═══ Recorded data

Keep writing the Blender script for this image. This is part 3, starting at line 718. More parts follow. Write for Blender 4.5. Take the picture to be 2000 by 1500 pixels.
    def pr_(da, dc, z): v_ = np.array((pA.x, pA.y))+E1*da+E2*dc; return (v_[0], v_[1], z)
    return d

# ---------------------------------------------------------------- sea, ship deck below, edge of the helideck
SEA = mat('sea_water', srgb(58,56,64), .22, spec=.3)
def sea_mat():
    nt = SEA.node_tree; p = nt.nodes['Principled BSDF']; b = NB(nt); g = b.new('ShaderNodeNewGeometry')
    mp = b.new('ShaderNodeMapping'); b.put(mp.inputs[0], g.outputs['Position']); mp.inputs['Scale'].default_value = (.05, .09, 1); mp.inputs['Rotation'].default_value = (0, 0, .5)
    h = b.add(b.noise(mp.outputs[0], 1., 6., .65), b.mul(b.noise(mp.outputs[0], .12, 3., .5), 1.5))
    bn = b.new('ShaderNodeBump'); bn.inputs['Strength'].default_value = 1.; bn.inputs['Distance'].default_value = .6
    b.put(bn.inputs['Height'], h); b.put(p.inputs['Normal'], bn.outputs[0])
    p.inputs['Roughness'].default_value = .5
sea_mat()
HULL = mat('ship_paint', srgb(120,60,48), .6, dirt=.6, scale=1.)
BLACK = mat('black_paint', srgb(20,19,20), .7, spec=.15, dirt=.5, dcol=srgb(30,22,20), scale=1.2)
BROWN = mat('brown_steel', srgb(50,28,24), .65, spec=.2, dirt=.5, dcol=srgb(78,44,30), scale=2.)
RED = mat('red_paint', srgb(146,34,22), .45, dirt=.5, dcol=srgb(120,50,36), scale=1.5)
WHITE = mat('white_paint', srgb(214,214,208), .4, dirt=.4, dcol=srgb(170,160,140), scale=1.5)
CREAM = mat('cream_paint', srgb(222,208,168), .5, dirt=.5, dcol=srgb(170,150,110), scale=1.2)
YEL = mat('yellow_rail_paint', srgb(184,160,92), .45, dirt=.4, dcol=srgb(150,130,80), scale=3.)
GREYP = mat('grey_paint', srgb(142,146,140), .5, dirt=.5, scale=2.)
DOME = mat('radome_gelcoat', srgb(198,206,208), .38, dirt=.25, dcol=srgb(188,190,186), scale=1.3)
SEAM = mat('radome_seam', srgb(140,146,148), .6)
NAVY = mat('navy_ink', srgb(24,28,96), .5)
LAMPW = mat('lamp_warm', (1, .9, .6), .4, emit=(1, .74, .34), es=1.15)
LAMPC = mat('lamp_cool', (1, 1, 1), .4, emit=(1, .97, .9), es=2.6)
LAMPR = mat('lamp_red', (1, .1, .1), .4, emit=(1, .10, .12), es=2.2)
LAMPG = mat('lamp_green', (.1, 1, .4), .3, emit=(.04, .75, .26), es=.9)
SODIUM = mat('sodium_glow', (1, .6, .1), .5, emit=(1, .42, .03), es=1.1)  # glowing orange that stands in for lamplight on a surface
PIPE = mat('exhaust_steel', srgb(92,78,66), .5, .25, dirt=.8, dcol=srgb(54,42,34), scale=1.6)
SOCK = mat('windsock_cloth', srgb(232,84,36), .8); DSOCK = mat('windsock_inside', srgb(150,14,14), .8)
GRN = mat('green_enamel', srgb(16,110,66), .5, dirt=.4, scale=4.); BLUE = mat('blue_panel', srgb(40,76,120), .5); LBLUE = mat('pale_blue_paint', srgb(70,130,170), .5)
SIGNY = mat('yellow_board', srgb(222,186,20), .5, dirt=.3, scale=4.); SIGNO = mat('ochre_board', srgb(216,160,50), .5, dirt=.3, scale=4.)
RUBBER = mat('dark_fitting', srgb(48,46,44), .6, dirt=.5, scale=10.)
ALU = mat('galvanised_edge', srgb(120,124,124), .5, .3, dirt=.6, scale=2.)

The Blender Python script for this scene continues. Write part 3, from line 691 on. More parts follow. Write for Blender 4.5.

══════

Exercise description. Reproduce each record exactly, leaving nothing out.

Expected answer.
Keep writing the Blender script for this image. This is part 3, starting at line 718. More parts follow. Write for Blender 4.5. Take the picture to be 2000 by 1500 pixels.
    def pr_(da, dc, z): v_ = np.array((pA.x, pA.y))+E1*da+E2*dc; return (v_[0], v_[1], z)
    return d

# ---------------------------------------------------------------- sea, ship deck below, edge of the helideck
SEA = mat('sea_water', srgb(58,56,64), .22, spec=.3)
def sea_mat():
    nt = SEA.node_tree; p = nt.nodes['Principled BSDF']; b = NB(nt); g = b.new('ShaderNodeNewGeometry')
    mp = b.new('ShaderNodeMapping'); b.put(mp.inputs[0], g.outputs['Position']); mp.inputs['Scale'].default_value = (.05, .09, 1); mp.inputs['Rotation'].default_value = (0, 0, .5)
    h = b.add(b.noise(mp.outputs[0], 1., 6., .65), b.mul(b.noise(mp.outputs[0], .12, 3., .5), 1.5))
    bn = b.new('ShaderNodeBump'); bn.inputs['Strength'].default_value = 1.; bn.inputs['Distance'].default_value = .6
    b.put(bn.inputs['Height'], h); b.put(p.inputs['Normal'], bn.outputs[0])
    p.inputs['Roughness'].default_value = .5
sea_mat()
HULL = mat('ship_paint', srgb(120,60,48), .6, dirt=.6, scale=1.)
BLACK = mat('black_paint', srgb(20,19,20), .7, spec=.15, dirt=.5, dcol=srgb(30,22,20), scale=1.2)
BROWN = mat('brown_steel', srgb(50,28,24), .65, spec=.2, dirt=.5, dcol=srgb(78,44,30), scale=2.)
RED = mat('red_paint', srgb(146,34,22), .45, dirt=.5, dcol=srgb(120,50,36), scale=1.5)
WHITE = mat('white_paint', srgb(214,214,208), .4, dirt=.4, dcol=srgb(170,160,140), scale=1.5)
CREAM = mat('cream_paint', srgb(222,208,168), .5, dirt=.5, dcol=srgb(170,150,110), scale=1.2)
YEL = mat('yellow_rail_paint', srgb(184,160,92), .45, dirt=.4, dcol=srgb(150,130,80), scale=3.)
GREYP = mat('grey_paint', srgb(142,146,140), .5, dirt=.5, scale=2.)
DOME = mat('radome_gelcoat', srgb(198,206,208), .38, dirt=.25, dcol=srgb(188,190,186), scale=1.3)
SEAM = mat('radome_seam', srgb(140,146,148), .6)
NAVY = mat('navy_ink', srgb(24,28,96), .5)
LAMPW = mat('lamp_warm', (1, .9, .6), .4, emit=(1, .74, .34), es=1.15)
LAMPC = mat('lamp_cool', (1, 1, 1), .4, emit=(1, .97, .9), es=2.6)
LAMPR = mat('lamp_red', (1, .1, .1), .4, emit=(1, .10, .12), es=2.2)
LAMPG = mat('lamp_green', (.1, 1, .4), .3, emit=(.04, .75, .26), es=.9)
SODIUM = mat('sodium_glow', (1, .6, .1), .5, emit=(1, .42, .03), es=1.1)  # glowing orange that stands in for lamplight on a surface
PIPE = mat('exhaust_steel', srgb(92,78,66), .5, .25, dirt=.8, dcol=srgb(54,42,34), scale=1.6)
SOCK = mat('windsock_cloth', srgb(232,84,36), .8); DSOCK = mat('windsock_inside', srgb(150,14,14), .8)
GRN = mat('green_enamel', srgb(16,110,66), .5, dirt=.4, scale=4.); BLUE = mat('blue_panel', srgb(40,76,120), .5); LBLUE = mat('pale_blue_paint', srgb(70,130,170), .5)
SIGNY = mat('yellow_board', srgb(222,186,20), .5, dirt=.3, scale=4.); SIGNO = mat('ochre_board', srgb(216,160,50), .5, dirt=.3, scale=4.)
RUBBER = mat('dark_fitting', srgb(48,46,44), .6, dirt=.5, scale=10.)
ALU = mat('galvanised_edge', srgb(120,124,124), .5, .3, dirt=.6, scale=2.)

The Blender Python script for this scene continues. Write part 3, from line 691 on. More parts follow. Write for Blender 4.5.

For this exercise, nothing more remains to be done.